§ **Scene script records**
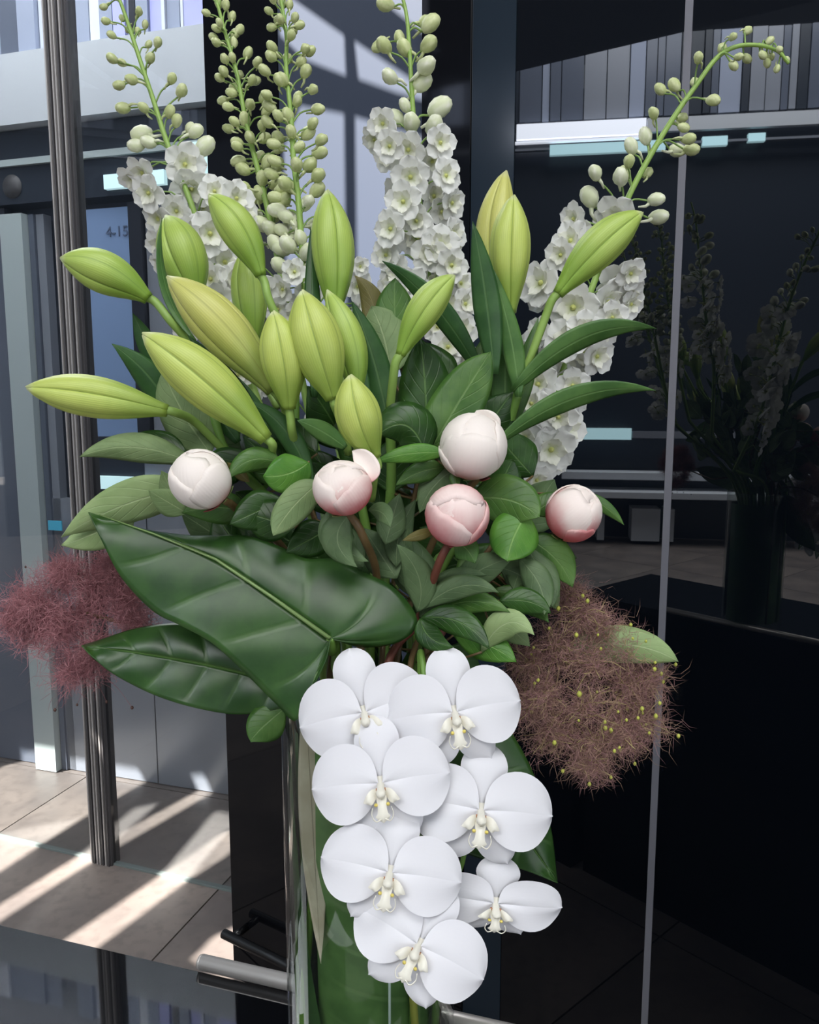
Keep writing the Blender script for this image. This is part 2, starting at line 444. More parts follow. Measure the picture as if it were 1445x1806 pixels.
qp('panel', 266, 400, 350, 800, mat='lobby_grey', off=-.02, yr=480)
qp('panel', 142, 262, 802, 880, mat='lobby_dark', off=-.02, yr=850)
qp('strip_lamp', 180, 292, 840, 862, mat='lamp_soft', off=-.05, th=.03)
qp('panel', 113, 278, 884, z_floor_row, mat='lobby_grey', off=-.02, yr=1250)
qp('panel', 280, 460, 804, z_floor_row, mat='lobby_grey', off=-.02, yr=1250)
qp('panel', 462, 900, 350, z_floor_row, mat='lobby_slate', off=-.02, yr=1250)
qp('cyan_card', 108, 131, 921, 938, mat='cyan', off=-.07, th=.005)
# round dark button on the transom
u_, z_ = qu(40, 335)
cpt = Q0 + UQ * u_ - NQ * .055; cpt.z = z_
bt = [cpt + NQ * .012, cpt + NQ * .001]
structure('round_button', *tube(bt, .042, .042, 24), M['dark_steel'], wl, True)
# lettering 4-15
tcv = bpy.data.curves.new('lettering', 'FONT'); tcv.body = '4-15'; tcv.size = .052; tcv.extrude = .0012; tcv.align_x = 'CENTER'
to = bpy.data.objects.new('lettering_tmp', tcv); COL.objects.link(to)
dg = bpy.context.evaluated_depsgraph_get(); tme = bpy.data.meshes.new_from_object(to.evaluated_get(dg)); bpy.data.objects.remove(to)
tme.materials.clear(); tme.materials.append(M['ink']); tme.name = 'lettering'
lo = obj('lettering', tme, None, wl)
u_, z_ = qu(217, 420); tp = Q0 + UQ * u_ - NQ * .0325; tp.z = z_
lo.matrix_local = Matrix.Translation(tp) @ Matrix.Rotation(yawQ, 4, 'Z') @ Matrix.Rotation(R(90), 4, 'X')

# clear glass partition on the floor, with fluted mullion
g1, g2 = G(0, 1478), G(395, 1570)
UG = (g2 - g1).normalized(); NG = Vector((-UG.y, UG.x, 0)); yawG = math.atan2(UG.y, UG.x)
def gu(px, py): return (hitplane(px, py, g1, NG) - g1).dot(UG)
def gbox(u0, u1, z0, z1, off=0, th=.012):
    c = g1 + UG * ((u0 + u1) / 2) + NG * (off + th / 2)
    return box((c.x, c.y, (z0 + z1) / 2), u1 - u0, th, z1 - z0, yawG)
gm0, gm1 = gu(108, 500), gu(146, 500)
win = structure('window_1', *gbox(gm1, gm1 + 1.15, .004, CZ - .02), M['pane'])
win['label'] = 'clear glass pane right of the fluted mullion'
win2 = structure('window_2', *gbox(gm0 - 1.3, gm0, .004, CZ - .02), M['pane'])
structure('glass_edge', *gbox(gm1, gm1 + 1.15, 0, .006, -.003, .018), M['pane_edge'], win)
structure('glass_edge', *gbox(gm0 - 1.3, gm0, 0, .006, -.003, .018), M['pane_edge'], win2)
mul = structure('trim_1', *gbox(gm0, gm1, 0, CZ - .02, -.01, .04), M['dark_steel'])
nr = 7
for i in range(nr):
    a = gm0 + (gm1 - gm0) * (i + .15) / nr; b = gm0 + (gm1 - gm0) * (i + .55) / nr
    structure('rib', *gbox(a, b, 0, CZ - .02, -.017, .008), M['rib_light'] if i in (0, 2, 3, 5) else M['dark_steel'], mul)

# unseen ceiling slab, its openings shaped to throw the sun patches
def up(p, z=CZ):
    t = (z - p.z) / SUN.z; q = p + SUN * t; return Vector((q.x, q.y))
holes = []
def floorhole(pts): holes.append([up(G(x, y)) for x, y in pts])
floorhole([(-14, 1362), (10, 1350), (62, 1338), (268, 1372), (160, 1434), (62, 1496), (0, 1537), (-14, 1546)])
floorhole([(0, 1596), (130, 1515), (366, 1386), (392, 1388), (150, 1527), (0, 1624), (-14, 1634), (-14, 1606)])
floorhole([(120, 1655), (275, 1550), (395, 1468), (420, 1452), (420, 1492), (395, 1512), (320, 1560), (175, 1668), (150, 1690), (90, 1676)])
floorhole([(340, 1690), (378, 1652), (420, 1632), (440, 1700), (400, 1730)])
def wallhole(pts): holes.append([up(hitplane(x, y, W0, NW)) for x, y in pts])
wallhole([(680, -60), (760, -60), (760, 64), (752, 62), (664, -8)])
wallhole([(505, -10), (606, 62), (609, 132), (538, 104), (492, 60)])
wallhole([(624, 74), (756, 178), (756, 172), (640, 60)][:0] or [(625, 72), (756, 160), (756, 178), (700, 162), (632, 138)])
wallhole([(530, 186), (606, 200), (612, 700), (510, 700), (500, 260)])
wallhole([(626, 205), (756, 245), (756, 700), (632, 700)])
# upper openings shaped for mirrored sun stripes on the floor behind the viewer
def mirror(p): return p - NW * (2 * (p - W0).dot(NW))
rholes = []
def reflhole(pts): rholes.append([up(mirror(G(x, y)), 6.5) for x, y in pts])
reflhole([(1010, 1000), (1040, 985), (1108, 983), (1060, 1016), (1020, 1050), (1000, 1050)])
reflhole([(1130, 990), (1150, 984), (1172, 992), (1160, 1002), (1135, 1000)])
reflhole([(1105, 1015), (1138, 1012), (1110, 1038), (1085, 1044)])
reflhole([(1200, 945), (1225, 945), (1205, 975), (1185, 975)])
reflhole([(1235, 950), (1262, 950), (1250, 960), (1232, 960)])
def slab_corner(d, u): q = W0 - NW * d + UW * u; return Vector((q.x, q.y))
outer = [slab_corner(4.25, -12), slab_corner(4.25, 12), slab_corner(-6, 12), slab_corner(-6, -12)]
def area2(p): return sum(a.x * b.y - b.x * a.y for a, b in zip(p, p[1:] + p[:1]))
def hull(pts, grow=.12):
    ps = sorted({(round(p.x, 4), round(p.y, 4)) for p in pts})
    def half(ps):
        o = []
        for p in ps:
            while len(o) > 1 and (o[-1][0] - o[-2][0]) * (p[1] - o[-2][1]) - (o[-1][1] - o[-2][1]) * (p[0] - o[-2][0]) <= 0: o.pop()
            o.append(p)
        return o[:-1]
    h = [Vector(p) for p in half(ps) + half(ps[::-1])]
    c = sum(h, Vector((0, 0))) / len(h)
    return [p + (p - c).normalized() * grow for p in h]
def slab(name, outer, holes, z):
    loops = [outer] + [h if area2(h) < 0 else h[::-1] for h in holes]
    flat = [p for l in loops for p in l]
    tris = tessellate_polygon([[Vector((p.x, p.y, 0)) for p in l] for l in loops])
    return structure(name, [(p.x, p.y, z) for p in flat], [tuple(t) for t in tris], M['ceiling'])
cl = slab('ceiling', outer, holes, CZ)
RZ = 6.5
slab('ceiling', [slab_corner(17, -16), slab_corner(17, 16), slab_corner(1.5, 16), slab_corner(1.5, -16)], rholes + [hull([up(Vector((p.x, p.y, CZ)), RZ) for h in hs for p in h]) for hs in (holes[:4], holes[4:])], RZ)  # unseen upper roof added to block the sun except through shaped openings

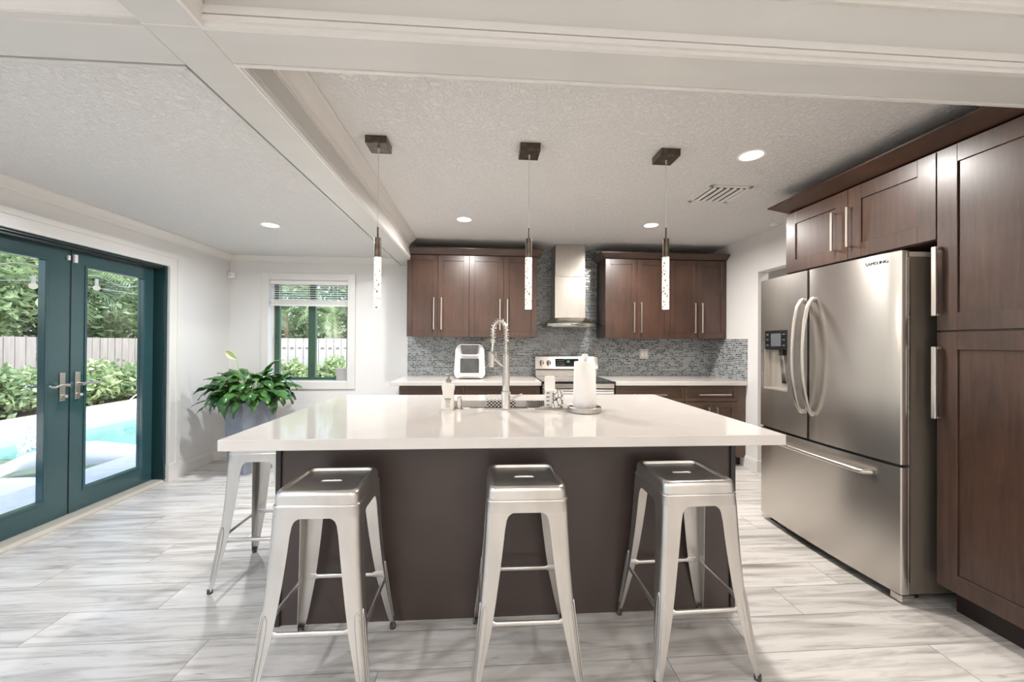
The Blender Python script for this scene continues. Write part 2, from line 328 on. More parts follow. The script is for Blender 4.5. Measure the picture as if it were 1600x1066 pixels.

§ **TASK GOAL**
Extract the full listing above verbatim; pictures are to be left out of the copy.

§ **RESULT OF THIS EXERCISE**
Keep writing the Blender script for this image. This is part 2, starting at line 444. More parts follow. Measure the picture as if it were 1445x1806 pixels.
qp('panel', 266, 400, 350, 800, mat='lobby_grey', off=-.02, yr=480)
qp('panel', 142, 262, 802, 880, mat='lobby_dark', off=-.02, yr=850)
qp('strip_lamp', 180, 292, 840, 862, mat='lamp_soft', off=-.05, th=.03)
qp('panel', 113, 278, 884, z_floor_row, mat='lobby_grey', off=-.02, yr=1250)
qp('panel', 280, 460, 804, z_floor_row, mat='lobby_grey', off=-.02, yr=1250)
qp('panel', 462, 900, 350, z_floor_row, mat='lobby_slate', off=-.02, yr=1250)
qp('cyan_card', 108, 131, 921, 938, mat='cyan', off=-.07, th=.005)
# round dark button on the transom
u_, z_ = qu(40, 335)
cpt = Q0 + UQ * u_ - NQ * .055; cpt.z = z_
bt = [cpt + NQ * .012, cpt + NQ * .001]
structure('round_button', *tube(bt, .042, .042, 24), M['dark_steel'], wl, True)
# lettering 4-15
tcv = bpy.data.curves.new('lettering', 'FONT'); tcv.body = '4-15'; tcv.size = .052; tcv.extrude = .0012; tcv.align_x = 'CENTER'
to = bpy.data.objects.new('lettering_tmp', tcv); COL.objects.link(to)
dg = bpy.context.evaluated_depsgraph_get(); tme = bpy.data.meshes.new_from_object(to.evaluated_get(dg)); bpy.data.objects.remove(to)
tme.materials.clear(); tme.materials.append(M['ink']); tme.name = 'lettering'
lo = obj('lettering', tme, None, wl)
u_, z_ = qu(217, 420); tp = Q0 + UQ * u_ - NQ * .0325; tp.z = z_
lo.matrix_local = Matrix.Translation(tp) @ Matrix.Rotation(yawQ, 4, 'Z') @ Matrix.Rotation(R(90), 4, 'X')

# clear glass partition on the floor, with fluted mullion
g1, g2 = G(0, 1478), G(395, 1570)
UG = (g2 - g1).normalized(); NG = Vector((-UG.y, UG.x, 0)); yawG = math.atan2(UG.y, UG.x)
def gu(px, py): return (hitplane(px, py, g1, NG) - g1).dot(UG)
def gbox(u0, u1, z0, z1, off=0, th=.012):
    c = g1 + UG * ((u0 + u1) / 2) + NG * (off + th / 2)
    return box((c.x, c.y, (z0 + z1) / 2), u1 - u0, th, z1 - z0, yawG)
gm0, gm1 = gu(108, 500), gu(146, 500)
win = structure('window_1', *gbox(gm1, gm1 + 1.15, .004, CZ - .02), M['pane'])
win['label'] = 'clear glass pane right of the fluted mullion'
win2 = structure('window_2', *gbox(gm0 - 1.3, gm0, .004, CZ - .02), M['pane'])
structure('glass_edge', *gbox(gm1, gm1 + 1.15, 0, .006, -.003, .018), M['pane_edge'], win)
structure('glass_edge', *gbox(gm0 - 1.3, gm0, 0, .006, -.003, .018), M['pane_edge'], win2)
mul = structure('trim_1', *gbox(gm0, gm1, 0, CZ - .02, -.01, .04), M['dark_steel'])
nr = 7
for i in range(nr):
    a = gm0 + (gm1 - gm0) * (i + .15) / nr; b = gm0 + (gm1 - gm0) * (i + .55) / nr
    structure('rib', *gbox(a, b, 0, CZ - .02, -.017, .008), M['rib_light'] if i in (0, 2, 3, 5) else M['dark_steel'], mul)

# unseen ceiling slab, its openings shaped to throw the sun patches
def up(p, z=CZ):
    t = (z - p.z) / SUN.z; q = p + SUN * t; return Vector((q.x, q.y))
holes = []
def floorhole(pts): holes.append([up(G(x, y)) for x, y in pts])
floorhole([(-14, 1362), (10, 1350), (62, 1338), (268, 1372), (160, 1434), (62, 1496), (0, 1537), (-14, 1546)])
floorhole([(0, 1596), (130, 1515), (366, 1386), (392, 1388), (150, 1527), (0, 1624), (-14, 1634), (-14, 1606)])
floorhole([(120, 1655), (275, 1550), (395, 1468), (420, 1452), (420, 1492), (395, 1512), (320, 1560), (175, 1668), (150, 1690), (90, 1676)])
floorhole([(340, 1690), (378, 1652), (420, 1632), (440, 1700), (400, 1730)])
def wallhole(pts): holes.append([up(hitplane(x, y, W0, NW)) for x, y in pts])
wallhole([(680, -60), (760, -60), (760, 64), (752, 62), (664, -8)])
wallhole([(505, -10), (606, 62), (609, 132), (538, 104), (492, 60)])
wallhole([(624, 74), (756, 178), (756, 172), (640, 60)][:0] or [(625, 72), (756, 160), (756, 178), (700, 162), (632, 138)])
wallhole([(530, 186), (606, 200), (612, 700), (510, 700), (500, 260)])
wallhole([(626, 205), (756, 245), (756, 700), (632, 700)])
# upper openings shaped for mirrored sun stripes on the floor behind the viewer
def mirror(p): return p - NW * (2 * (p - W0).dot(NW))
rholes = []
def reflhole(pts): rholes.append([up(mirror(G(x, y)), 6.5) for x, y in pts])
reflhole([(1010, 1000), (1040, 985), (1108, 983), (1060, 1016), (1020, 1050), (1000, 1050)])
reflhole([(1130, 990), (1150, 984), (1172, 992), (1160, 1002), (1135, 1000)])
reflhole([(1105, 1015), (1138, 1012), (1110, 1038), (1085, 1044)])
reflhole([(1200, 945), (1225, 945), (1205, 975), (1185, 975)])
reflhole([(1235, 950), (1262, 950), (1250, 960), (1232, 960)])
def slab_corner(d, u): q = W0 - NW * d + UW * u; return Vector((q.x, q.y))
outer = [slab_corner(4.25, -12), slab_corner(4.25, 12), slab_corner(-6, 12), slab_corner(-6, -12)]
def area2(p): return sum(a.x * b.y - b.x * a.y for a, b in zip(p, p[1:] + p[:1]))
def hull(pts, grow=.12):
    ps = sorted({(round(p.x, 4), round(p.y, 4)) for p in pts})
    def half(ps):
        o = []
        for p in ps:
            while len(o) > 1 and (o[-1][0] - o[-2][0]) * (p[1] - o[-2][1]) - (o[-1][1] - o[-2][1]) * (p[0] - o[-2][0]) <= 0: o.pop()
            o.append(p)
        return o[:-1]
    h = [Vector(p) for p in half(ps) + half(ps[::-1])]
    c = sum(h, Vector((0, 0))) / len(h)
    return [p + (p - c).normalized() * grow for p in h]
def slab(name, outer, holes, z):
    loops = [outer] + [h if area2(h) < 0 else h[::-1] for h in holes]
    flat = [p for l in loops for p in l]
    tris = tessellate_polygon([[Vector((p.x, p.y, 0)) for p in l] for l in loops])
    return structure(name, [(p.x, p.y, z) for p in flat], [tuple(t) for t in tris], M['ceiling'])
cl = slab('ceiling', outer, holes, CZ)
RZ = 6.5
slab('ceiling', [slab_corner(17, -16), slab_corner(17, 16), slab_corner(1.5, 16), slab_corner(1.5, -16)], rholes + [hull([up(Vector((p.x, p.y, CZ)), RZ) for h in hs for p in h]) for hs in (holes[:4], holes[4:])], RZ)  # unseen upper roof added to block the sun except through shaped openings

The Blender Python script for this scene continues. Write part 2, from line 328 on. More parts follow. The script is for Blender 4.5. Measure the picture as if it were 1600x1066 pixels.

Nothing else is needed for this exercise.